Since it’s a higher frequency I would put a tube to your ear to help isolate it and rotate through the 6 planes of a cube to see where it seems loudest. A toilet roll would work nicely. You can even place the tube directly on walls and windows like a stethoscope.
With that I would make a check list to eliminate what it isn’t:
I have had mysterious sounds before, things that I could hear but that my husband couldn’t. Fortunately I have kids, and they could hear it. They turned out to be:
a smoke detector in my attic that beeped every 30 seconds, which I could hear better in the bedroom, but also in the hall–which eventually led me to the attic. It took awhile, because I would hear it, move closer to where I thought I heard it, then wait 22 seconds…then move again, wait…etc. Very annoying. Once I opened the door to the attic my husband could hear it, though. We didn’t even know this smoke detector was there.
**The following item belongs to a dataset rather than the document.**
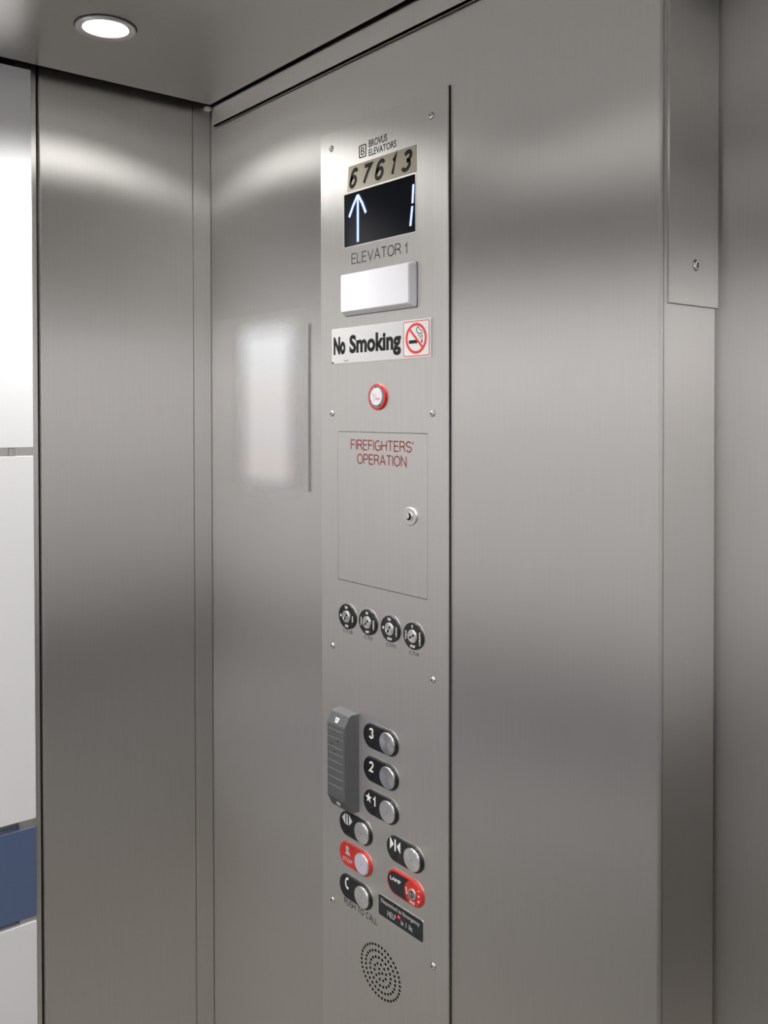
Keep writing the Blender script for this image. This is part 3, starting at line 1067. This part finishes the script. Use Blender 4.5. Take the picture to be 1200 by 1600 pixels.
# black instruction plate with a red lamp
o = thing('instruction_plate', 'Small black plate with white writing and a red dot above the speaker holes', 'plate', P(70, 0.820, 0))
mb = MB().use(M_SATIN)
raised(mb, rrect(19.2, 124.4, 0.8192, 0.8524, 3.0), 0.02, 0.6)
mb.use(M_BLACK)
raised(mb, rrect(20.2, 123.4, 0.8202, 0.8514, 2.6), 0.3, 1.2, 0.3)
part(mb, 'plate_body', parent=o)
mb = MB().use(M_GREYINK)
put_text(mb, 'Dispatched to Emergency', 26.0, 117.0, 0.8395, 0.8472, 1.2, 0.15, offset=0.012)
put_text(mb, 'HELP', 42.0, 62.0, 0.8260, 0.8345, 1.2, 0.15, offset=0.012)
put_text(mb, 'is 1 lit', 74.0, 101.0, 0.8260, 0.8340, 1.2, 0.15, offset=0.012)
part(mb, 'lettering', parent=o, label='pale lettering in two rows')
mb = MB().use(M_REDLED)
raised(mb, ring((69.5, 0.8352), 3.0, 2.5), 1.0, 2.0, 0.6)
part(mb, 'indicator_light', parent=o, label='small red lamp')

# notice behind a clear cover on the front wall
NB = Vector((-1.475, YF, 1.465))
o = thing('notice_holder', 'Clear flat holder with a blurry white notice, left of the control panel', 'notice', NB)
mb = MB().use(M_NOTICE)
mb.box(-1.575, -1.318, 0.8972, 0.8976, 1.437, 1.777)
mb.build('notice_sheet', o, label='white sheet with faint pink bands')
mb = MB().use(M_ACRYLIC)
mb.box(-1.632, -1.3125, 0.8945, 0.8965, 1.464, 1.780, 0.0004)
mb.build('clear_cover', o, label='thin clear cover')
mb = MB().use(M_SATIN)
mb.box(-1.3130, -1.3112, 0.8942, 0.8998, 1.464, 1.7515, 0.0003)
mb.mats = [M_GROOVE]
mb.build('edge_strip', o, label='thin bright edge')

# cover plate with a screw on the door jamb
o = thing('cover_plate', 'Steel cover plate with one screw on the upper door jamb', 'plate', (XJ, 0.962, 1.7235))
mb = MB().use(M_WALL)
mb.box(XJ - 0.0004, XJ + 0.0030, 0.9125, 1.0128, 1.7235, 2.172, 0.0007)
mb.build('plate', o)
mb = MB()
cy, cz = 0.9648, 1.7706
mb.use(M_INK)
mb.loft([[Vector((XJ + x, cy + 0.0062 * math.cos(t * math.pi / 12), cz + 0.0068 * math.sin(t * math.pi / 12))) for t in range(24)] for x in (0.0025, 0.0032)])
mb.use(M_CHROME)
rr = []
for k in range(6):
    a = math.radians(90 * k / 5.3)
    rr.append([Vector((XJ + 0.003 + 0.0028 * math.sin(a), cy + 0.0055 * math.cos(a) * math.cos(t * math.pi / 12), cz + 0.006 * math.cos(a) * math.sin(t * math.pi / 12))) for t in range(24)])
mb.loft(rr)
mb.use(M_HOLE)
mb.box(XJ + 0.0045, XJ + 0.0060, cy - 0.0006, cy + 0.0010, cz - 0.0030, cz + 0.0030)
mb.build('screw', o, smooth=60)

for o in bpy.data.objects:
    if '_o' in o:
        del o['_o']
A discarded 2-liter pop bottle with the lid on, but not really tight. This one lasted a couple of hours and was constant, and kind of buzzy. Apparently there was some fizz left in the bottle.
-my neighbor’s attic vent, which somebody mentioned above–a thing that spins around, sometimes, to let hot air out of the house.
-an electronic toy (Buzz Lightyear, actually), behind the bottom drawer of my son’s bunk bed, but easy to find because the sound was only in his room.
-Also, occasionally the dog next door howls at sirens, and simultaneously one of the strings on my piano sounds. I don’t know whether the string is responding to the siren, or to the dog. I think tuning the piano will fix this one.
The smoke detector in the attic was the hardest one, because it really was louder in the bedroom, kind of faint in the hall where the attic access was located. My guess is that it’s something in your attic.
Did anything happen two days ago? Heat come on for the first time? Disconnected swamp cooler?